RECORDS TO PROCESS:

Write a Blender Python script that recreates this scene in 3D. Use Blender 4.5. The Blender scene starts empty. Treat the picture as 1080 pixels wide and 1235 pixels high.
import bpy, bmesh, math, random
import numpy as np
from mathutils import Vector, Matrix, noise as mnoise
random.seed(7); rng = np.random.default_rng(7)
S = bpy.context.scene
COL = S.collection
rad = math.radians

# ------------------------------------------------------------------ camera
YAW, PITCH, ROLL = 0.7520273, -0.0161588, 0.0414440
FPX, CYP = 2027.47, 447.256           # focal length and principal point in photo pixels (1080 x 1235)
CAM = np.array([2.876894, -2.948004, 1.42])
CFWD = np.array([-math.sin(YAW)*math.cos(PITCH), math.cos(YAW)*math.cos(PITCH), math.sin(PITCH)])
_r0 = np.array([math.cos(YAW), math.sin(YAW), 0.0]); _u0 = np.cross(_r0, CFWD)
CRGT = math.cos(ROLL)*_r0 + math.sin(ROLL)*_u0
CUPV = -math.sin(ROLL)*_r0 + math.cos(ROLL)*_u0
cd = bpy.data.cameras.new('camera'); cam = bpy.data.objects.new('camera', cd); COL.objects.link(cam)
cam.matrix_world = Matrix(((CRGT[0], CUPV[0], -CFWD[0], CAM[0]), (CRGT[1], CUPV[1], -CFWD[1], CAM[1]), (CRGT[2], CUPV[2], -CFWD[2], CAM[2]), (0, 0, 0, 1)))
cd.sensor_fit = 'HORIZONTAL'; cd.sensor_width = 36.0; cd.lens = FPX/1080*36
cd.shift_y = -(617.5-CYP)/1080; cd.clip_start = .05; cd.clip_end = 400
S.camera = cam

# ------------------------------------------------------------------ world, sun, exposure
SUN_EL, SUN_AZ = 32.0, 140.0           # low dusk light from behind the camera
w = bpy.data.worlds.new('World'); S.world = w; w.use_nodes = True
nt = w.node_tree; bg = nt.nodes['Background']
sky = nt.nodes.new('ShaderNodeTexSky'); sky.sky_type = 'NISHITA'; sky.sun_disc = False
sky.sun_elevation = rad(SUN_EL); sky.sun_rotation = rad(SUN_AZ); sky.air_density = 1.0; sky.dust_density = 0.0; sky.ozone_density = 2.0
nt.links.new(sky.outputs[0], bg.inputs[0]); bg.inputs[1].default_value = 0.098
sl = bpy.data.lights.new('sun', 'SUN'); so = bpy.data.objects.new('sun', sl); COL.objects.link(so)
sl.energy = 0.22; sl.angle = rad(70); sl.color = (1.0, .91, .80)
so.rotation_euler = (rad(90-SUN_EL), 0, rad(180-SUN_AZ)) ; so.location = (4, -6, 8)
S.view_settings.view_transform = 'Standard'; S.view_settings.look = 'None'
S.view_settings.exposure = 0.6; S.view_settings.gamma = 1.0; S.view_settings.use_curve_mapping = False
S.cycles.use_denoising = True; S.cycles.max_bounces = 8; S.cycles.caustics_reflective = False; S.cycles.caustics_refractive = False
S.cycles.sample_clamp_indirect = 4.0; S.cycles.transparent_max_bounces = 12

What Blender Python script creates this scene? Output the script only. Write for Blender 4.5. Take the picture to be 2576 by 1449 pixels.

SET TASK: Give again, word for word, the lines of the listing, starting at its first line and ending with the line containing "S.camera = cam".

FULL ANSWER:
Write a Blender Python script that recreates this scene in 3D. Use Blender 4.5. The Blender scene starts empty. Treat the picture as 1080 pixels wide and 1235 pixels high.
import bpy, bmesh, math, random
import numpy as np
from mathutils import Vector, Matrix, noise as mnoise
random.seed(7); rng = np.random.default_rng(7)
S = bpy.context.scene
COL = S.collection
rad = math.radians

# ------------------------------------------------------------------ camera
YAW, PITCH, ROLL = 0.7520273, -0.0161588, 0.0414440
FPX, CYP = 2027.47, 447.256           # focal length and principal point in photo pixels (1080 x 1235)
CAM = np.array([2.876894, -2.948004, 1.42])
CFWD = np.array([-math.sin(YAW)*math.cos(PITCH), math.cos(YAW)*math.cos(PITCH), math.sin(PITCH)])
_r0 = np.array([math.cos(YAW), math.sin(YAW), 0.0]); _u0 = np.cross(_r0, CFWD)
CRGT = math.cos(ROLL)*_r0 + math.sin(ROLL)*_u0
CUPV = -math.sin(ROLL)*_r0 + math.cos(ROLL)*_u0
cd = bpy.data.cameras.new('camera'); cam = bpy.data.objects.new('camera', cd); COL.objects.link(cam)
cam.matrix_world = Matrix(((CRGT[0], CUPV[0], -CFWD[0], CAM[0]), (CRGT[1], CUPV[1], -CFWD[1], CAM[1]), (CRGT[2], CUPV[2], -CFWD[2], CAM[2]), (0, 0, 0, 1)))
cd.sensor_fit = 'HORIZONTAL'; cd.sensor_width = 36.0; cd.lens = FPX/1080*36
cd.shift_y = -(617.5-CYP)/1080; cd.clip_start = .05; cd.clip_end = 400
S.camera = cam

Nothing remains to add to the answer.